Em boa hora, a Ludi me levou a conhecer a “Casa Reviver”, a Karina, a bondade da Aparecida, a generosidade de outros voluntários, uma jovem e extraordinária equipe, a esfuziante alegria de crianças felizes. Ao cabo de mais de vinte anos de amorosos gestos e superações, ali se reaprendia os valores da solidariedade, da responsabilidade, da autonomia. 
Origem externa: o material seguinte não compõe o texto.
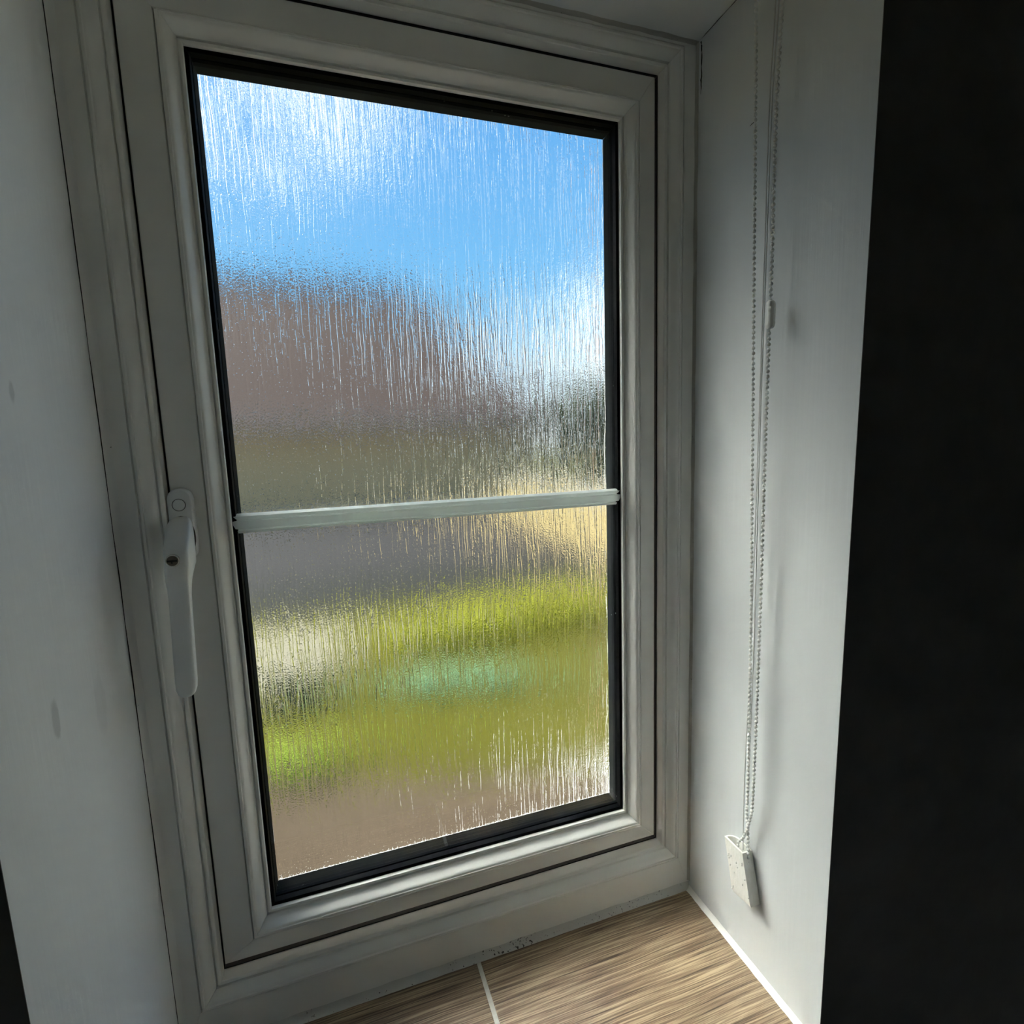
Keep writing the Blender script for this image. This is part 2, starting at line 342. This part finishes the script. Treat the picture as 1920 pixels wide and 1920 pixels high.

Ali, nos comprometemos a ajudar, a cuidar de jovens almas, a minorar o analfabetismo, a estabelecer pontes com escolas, para que compreendessem que a anciã arte e ciência da Pedagogia deveria ser completada com arremedos de Antropagogia, para que “escravos não mais conduzissem crianças” para o prédio de uma escola, que as condenava ao analfabetismo e a outros ignorantes padecimentos.

Aqui me vejo constrangido a “surfar” etimologia. Acaso não saibais, a palavra grega “paidagogos” foi formada pela palavra paidós (criança) e agogos (condutor). “Pedagogo” é o mesmo  que “condutor de crianças”, aquele que ajuda a conduzir o ensino, o trabalho do escravo grego, encarregado, também, da “Paidéia intelectual e cultural”. 

Na lógica da aprendizagem, a pessoa (criança, jovem, adulto), sujeito aprendente (o ser humano, Anthropos), no contexto de uma relação de auto-transformação-com-outros, não consumia informação, por via do didatismo e da docência – produzia vínculos, partilhava conhecimento. 

Essa relação era, simultaneamente cognitiva, emocional, ética, espiritual e, sobretudo, afetiva, da mesma natureza de uma relação amorosa filial, conjugal, universal. No início do século XX, o Pessoa o tinha poeticamente intuído:

“Quero ser o teu amigo.

Na medida mais precisa que eu puder.

Mas amar-te sem medida e ficar na tua vida,

Da maneira mais discreta que eu souber.

Sem tirar-te a liberdade, sem jamais te sufocar.

Sem forçar tua vontade.

Sem falar, quando for hora de calar.

E sem calar, quando for hora de falar.

Nem ausente, nem presente por demais.

Simplesmente, calmamente, ser-te paz.

É bonito ser amigo, mas confesso: é tão difícil aprender!

E por isso eu te suplico paciência.

Vou encher este teu rosto de lembranças,

Dá-me tempo de acertar nossas distâncias,”

Na “Casa Reviver”, se encurtava a distância entre o egocêntrico olhar para o umbigo e a escuta da voz que vinha do coração.